El impacto de Tijuana está expresado de la manera más notable en la canción homónima de Rafael Catana. En la línea del minimalismo altamente poético de Cisne, Catana logra capturar en unas cuantas líneas esa belleza contradictoria y hasta decadente de la ciudad fronteriza que, como sus mujeres, posee un pudor inocente, mezclado con un sudor y una soledad amargos, hondos, indelebles, arraigados por un proceso histórico marginal y extremo, de rincón olvidado, pero también de puente, de filtro entre la inclemencia paupérrima del migrante y el falso sueño del desarrollo estadounidense, sin raíces, discriminatorio, así como de campo de batalla para narcos y clientes, asesinos y migra racista, prostitución y contrabando, todo manchando un paisaje árido, salvaje, transpirado, pero de inconsciencia y fatalidad con tintes de inocencia. Ciudad corrompida, violada, pero inocente muy en el fondo, porque no conoce más que “hambre de amor”, fugacísimos “amores idos y venidos” y recuerdos oxidándose a la intemperie desértica bajo ese “sol paladar” (magnífica figura poética, que recuerda la “voz caguama” de Cisne). Por ello, el artista, sensible a ese panorama desolador y fuerte, sólo alcanza a ser testigo impotente, conmovido: “tengo el pelo largo, y nada que ver con tus recuerdos”. Seguro por esa amargura, la sencilla, pero poética frase “sudando a mares” del inicio, al final se convierte en la irritada y áspera “sudando a madres” (sin importar que el cambio haya sido inconsciente).

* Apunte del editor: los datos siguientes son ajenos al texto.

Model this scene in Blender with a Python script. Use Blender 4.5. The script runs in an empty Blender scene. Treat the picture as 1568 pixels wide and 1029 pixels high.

Por su parte, la música de Tijuana está entre la balada-rock y la canción rupestre clásica, con la sobriedad de los pocos acordes, rasgo habitual en Catana, no demasiado ambicioso en el plano musical. Pero como también acostumbra, hace que esa sencillez se vuelva disfrutable, parte de su esencia, casi como un rasgo de pureza, y no como deficiencia, como en El mago, La reina y las ya revisadas Sólo la lluvia y Dama en la carretera, entre muchos ejemplos. Además, quienes conocimos la estupenda primera versión de Tijuana, a guitarra electroacústica sola, podemos apreciar la búsqueda, el esfuerzo del arreglo en la versión del disco El Nagual. El inicio, con esa figura de bajo sólido, y los cambios de ritmo que la canción adquirió en su versión editada, muestran la ambición musical de Catana. Le dan otro sentido a la rola, y aun sin estar seguro de si fue para bien (sin el referente previo, no cabría duda de que es un arreglo más que correcto), el notorio trabajo se agradece. La voz de Catana aumentó ligeramente su carga rasposa, y esa sí es una decisión un poco desafortunada (sobre todo en la figura final, excesiva), aunque no lo suficiente para deteriorar el nivel de la canción. Justamente porque el minimalismo de la letra es altamente poético, la sencillez de la melodía se equilibra, armando al final una rola estupenda, profunda, que conmueve como toda búsqueda de la belleza recóndita, agazapada tras la aspereza de la superficie.